- Required work
Extract exactly those lines that lie between the start of the material and the line with "COL = sc.collection", including both boundary lines and no others.

# Available data start

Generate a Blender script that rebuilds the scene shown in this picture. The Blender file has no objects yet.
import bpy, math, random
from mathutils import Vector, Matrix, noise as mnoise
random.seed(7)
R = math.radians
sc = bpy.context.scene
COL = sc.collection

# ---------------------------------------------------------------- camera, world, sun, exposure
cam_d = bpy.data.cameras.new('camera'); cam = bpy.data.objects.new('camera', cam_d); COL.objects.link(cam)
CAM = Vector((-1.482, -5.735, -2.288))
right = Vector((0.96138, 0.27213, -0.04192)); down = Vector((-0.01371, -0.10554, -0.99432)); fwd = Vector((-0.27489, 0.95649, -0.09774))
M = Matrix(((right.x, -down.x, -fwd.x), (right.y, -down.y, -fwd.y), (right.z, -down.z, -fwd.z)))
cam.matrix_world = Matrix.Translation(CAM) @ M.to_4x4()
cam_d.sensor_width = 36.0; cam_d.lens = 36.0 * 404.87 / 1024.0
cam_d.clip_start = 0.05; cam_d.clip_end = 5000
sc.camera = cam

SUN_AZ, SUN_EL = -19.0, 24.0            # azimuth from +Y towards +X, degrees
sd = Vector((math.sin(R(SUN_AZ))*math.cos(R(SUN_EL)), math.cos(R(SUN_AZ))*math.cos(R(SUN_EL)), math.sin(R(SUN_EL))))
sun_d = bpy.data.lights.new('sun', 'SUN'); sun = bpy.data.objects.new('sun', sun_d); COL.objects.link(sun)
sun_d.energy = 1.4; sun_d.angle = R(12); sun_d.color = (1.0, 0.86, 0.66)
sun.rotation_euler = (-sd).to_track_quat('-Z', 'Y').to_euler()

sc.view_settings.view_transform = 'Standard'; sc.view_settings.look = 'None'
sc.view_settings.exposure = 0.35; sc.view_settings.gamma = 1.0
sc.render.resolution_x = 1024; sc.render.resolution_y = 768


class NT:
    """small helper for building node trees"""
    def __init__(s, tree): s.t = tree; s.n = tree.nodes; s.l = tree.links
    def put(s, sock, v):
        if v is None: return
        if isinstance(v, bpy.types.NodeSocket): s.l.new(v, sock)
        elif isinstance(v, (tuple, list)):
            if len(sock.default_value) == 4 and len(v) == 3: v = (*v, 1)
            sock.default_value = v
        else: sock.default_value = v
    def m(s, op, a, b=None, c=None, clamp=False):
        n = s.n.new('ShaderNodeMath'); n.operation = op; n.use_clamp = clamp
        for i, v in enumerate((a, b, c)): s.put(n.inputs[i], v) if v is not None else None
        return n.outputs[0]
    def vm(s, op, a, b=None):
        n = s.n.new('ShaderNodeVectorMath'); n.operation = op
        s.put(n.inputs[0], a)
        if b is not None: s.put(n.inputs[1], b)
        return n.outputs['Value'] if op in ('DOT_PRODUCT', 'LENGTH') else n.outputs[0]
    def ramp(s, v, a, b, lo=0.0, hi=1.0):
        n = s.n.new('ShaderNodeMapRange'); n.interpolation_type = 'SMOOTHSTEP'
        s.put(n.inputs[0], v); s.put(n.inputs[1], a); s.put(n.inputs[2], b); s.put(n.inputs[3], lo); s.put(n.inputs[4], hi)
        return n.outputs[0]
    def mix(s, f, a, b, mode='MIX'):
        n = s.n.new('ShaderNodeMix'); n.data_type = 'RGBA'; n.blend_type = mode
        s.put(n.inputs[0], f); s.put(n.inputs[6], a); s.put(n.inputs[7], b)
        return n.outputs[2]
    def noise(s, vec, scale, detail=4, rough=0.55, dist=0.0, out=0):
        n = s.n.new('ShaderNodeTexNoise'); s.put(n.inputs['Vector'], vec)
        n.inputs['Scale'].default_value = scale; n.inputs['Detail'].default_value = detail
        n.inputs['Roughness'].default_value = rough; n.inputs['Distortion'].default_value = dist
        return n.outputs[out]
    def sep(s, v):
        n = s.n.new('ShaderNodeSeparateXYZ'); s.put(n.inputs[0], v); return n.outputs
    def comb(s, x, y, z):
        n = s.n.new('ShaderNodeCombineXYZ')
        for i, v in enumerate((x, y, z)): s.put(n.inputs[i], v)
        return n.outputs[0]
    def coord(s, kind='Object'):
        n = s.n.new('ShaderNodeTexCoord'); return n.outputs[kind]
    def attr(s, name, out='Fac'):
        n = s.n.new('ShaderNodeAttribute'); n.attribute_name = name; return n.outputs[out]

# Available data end

- Result for this task
Generate a Blender script that rebuilds the scene shown in this picture. The Blender file has no objects yet.
import bpy, math, random
from mathutils import Vector, Matrix, noise as mnoise
random.seed(7)
R = math.radians
sc = bpy.context.scene
COL = sc.collection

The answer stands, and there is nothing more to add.